At first she sought but did not find, but when she persevered it happened that she found what she was looking for. When our desires are not satisfied, they grow stronger, and becoming stronger they take hold of their object. Holy desires likewise grow with anticipation, and if they do not grow they are not really desires. - Gregory the Great on Mary Magdalene

Sunday, September 9, 2012

The middlebrow's Proust continued

After the Swann in Love section, I'd go straight to the section immediately after it called "Place Names, the Name". It has a magnificent plot twist that you'll both see and not see and then, when it arrives, it is somehow thrilling even though you've come to expect it.

It's short section, the shortest section of any of the volumes of the novel. Ironically, it would have been much longer if it had been up to Proust but, because he self-published, this was all he could get for his money. It's better for being shorter. I know this is a terribly disrespectful thing to say, but À la recherche du temps perdu would have been even better if Proust had had a good editor forcing him to write shorter.

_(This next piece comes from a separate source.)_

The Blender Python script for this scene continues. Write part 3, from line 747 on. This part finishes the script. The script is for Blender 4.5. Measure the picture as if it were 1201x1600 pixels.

Unfortunately, all the stuff that would have been in section three of Volume 1, appears in the first part of Volume 2. There is a lot of good stuff there but there is also a lot that would have been better left on the cutting room floor. I'd skip that first section it tells of Marcel's fruitless pursuit of Gilberte and his interest in her parents. You don't need it to figure it out. By the way, many good editions come with a synopsis of events making this sort of skipping easier.

The place to go next is part 2 of Volume 2, also called Place Names, the Name. It tells the story of Marcel's visit to the seaside town of Balbec with his grandmother. It's magnificent.